The Mutual Fund Dealers Association of Canada
121 King Street West, Suite 1000
Toronto, ON M5H 3T9
Attention: Office of the Corporate Secretary; or

  1. transmitting one electronic copy of the Reply to the Office of the Corporate Secretary by e-mail at [email protected].

A Reply may either:

  1. specifically deny (with a summary of the facts alleged and intended to be relied upon by the Respondent, and the conclusions drawn by the Respondent based on the alleged facts) any or all of the facts alleged or the conclusions drawn by the MFDA in the Notice of Hearing; or
  2. admit the facts alleged and conclusions drawn by the MFDA in the Notice of Hearing and plead circumstances in mitigation of any penalty to be assessed.

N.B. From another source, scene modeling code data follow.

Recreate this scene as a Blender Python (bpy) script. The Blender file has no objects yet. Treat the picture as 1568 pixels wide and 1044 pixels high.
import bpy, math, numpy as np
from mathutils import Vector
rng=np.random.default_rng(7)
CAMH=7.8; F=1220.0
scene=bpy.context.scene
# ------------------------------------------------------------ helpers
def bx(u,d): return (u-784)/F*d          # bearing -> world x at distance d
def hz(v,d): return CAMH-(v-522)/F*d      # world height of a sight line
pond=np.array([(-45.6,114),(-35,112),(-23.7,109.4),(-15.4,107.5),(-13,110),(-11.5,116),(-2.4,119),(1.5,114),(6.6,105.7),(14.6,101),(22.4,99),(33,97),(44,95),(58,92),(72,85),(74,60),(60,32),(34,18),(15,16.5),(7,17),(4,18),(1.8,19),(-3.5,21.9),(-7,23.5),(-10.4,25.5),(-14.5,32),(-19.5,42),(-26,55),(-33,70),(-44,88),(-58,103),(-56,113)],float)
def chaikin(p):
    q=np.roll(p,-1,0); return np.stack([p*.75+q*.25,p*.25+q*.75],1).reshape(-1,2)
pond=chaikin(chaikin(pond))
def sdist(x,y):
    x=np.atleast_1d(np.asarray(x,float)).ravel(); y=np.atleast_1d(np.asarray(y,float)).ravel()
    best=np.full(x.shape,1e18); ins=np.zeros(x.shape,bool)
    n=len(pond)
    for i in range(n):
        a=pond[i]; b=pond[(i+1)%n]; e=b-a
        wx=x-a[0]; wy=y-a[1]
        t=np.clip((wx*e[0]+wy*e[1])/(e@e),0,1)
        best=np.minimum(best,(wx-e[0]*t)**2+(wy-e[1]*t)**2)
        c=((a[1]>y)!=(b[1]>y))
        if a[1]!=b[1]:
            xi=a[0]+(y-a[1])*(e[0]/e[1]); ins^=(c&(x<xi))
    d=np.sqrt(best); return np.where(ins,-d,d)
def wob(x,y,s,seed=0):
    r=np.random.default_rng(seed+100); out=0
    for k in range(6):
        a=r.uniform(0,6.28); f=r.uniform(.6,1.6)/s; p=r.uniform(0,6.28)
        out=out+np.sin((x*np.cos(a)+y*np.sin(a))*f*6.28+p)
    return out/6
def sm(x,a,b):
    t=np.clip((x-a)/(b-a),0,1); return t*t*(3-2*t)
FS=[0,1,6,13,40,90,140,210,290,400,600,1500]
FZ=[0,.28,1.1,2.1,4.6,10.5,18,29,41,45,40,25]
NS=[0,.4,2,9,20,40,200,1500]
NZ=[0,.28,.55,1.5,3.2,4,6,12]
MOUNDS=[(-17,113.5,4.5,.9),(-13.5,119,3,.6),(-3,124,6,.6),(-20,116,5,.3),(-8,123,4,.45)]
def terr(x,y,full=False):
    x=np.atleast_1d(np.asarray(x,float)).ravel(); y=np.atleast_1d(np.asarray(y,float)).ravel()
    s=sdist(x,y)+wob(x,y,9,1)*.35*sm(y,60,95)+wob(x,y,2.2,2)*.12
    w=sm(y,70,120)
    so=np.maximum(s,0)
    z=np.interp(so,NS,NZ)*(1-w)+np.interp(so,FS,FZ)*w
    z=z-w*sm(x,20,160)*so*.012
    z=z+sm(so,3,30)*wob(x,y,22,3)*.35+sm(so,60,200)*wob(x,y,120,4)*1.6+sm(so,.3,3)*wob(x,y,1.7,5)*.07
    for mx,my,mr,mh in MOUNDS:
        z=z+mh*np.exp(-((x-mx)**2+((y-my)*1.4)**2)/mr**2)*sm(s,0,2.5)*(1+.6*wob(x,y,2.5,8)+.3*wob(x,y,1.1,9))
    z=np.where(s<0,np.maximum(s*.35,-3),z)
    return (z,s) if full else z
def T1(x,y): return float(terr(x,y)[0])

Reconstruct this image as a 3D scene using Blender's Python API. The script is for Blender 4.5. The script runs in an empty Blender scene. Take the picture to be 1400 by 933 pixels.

NOTICE is further given that the Hearing Panel may accept as having been proven any facts alleged or conclusions drawn by the MFDA in the Notice of Hearing that are not specifically denied in the Reply.

NOTICE is further given that if the Respondent fails:

  1. to serve and file a Reply; or
  2. attend at the hearing specified in the Notice of Hearing, notwithstanding that a Reply may have been served,

the Hearing Panel may proceed with the hearing of the matter on the date and the time and place set out in the Notice of Hearing (or on any subsequent date, at any time and place), without any further notice to and in the absence of the Respondent, and the Hearing Panel may accept the facts alleged or the conclusions drawn by the MFDA in the Notice of Hearing as having been proven and may impose any of the penalties described in the By-laws.

END.

[1] On June 30, 2021, MFDA Rule 2.1.4 was amended to conform with client focused reform amendments to National Instrument 31-103 that came into effect on the same day.  As the conduct addressed in this Notice of Hearing pre-dated the amendment to this Rule, all allegations set out in this Notice of Hearing that make reference to that Rule concern the version of the Rule that was in effect between February 27, 2006 and June 30, 2021.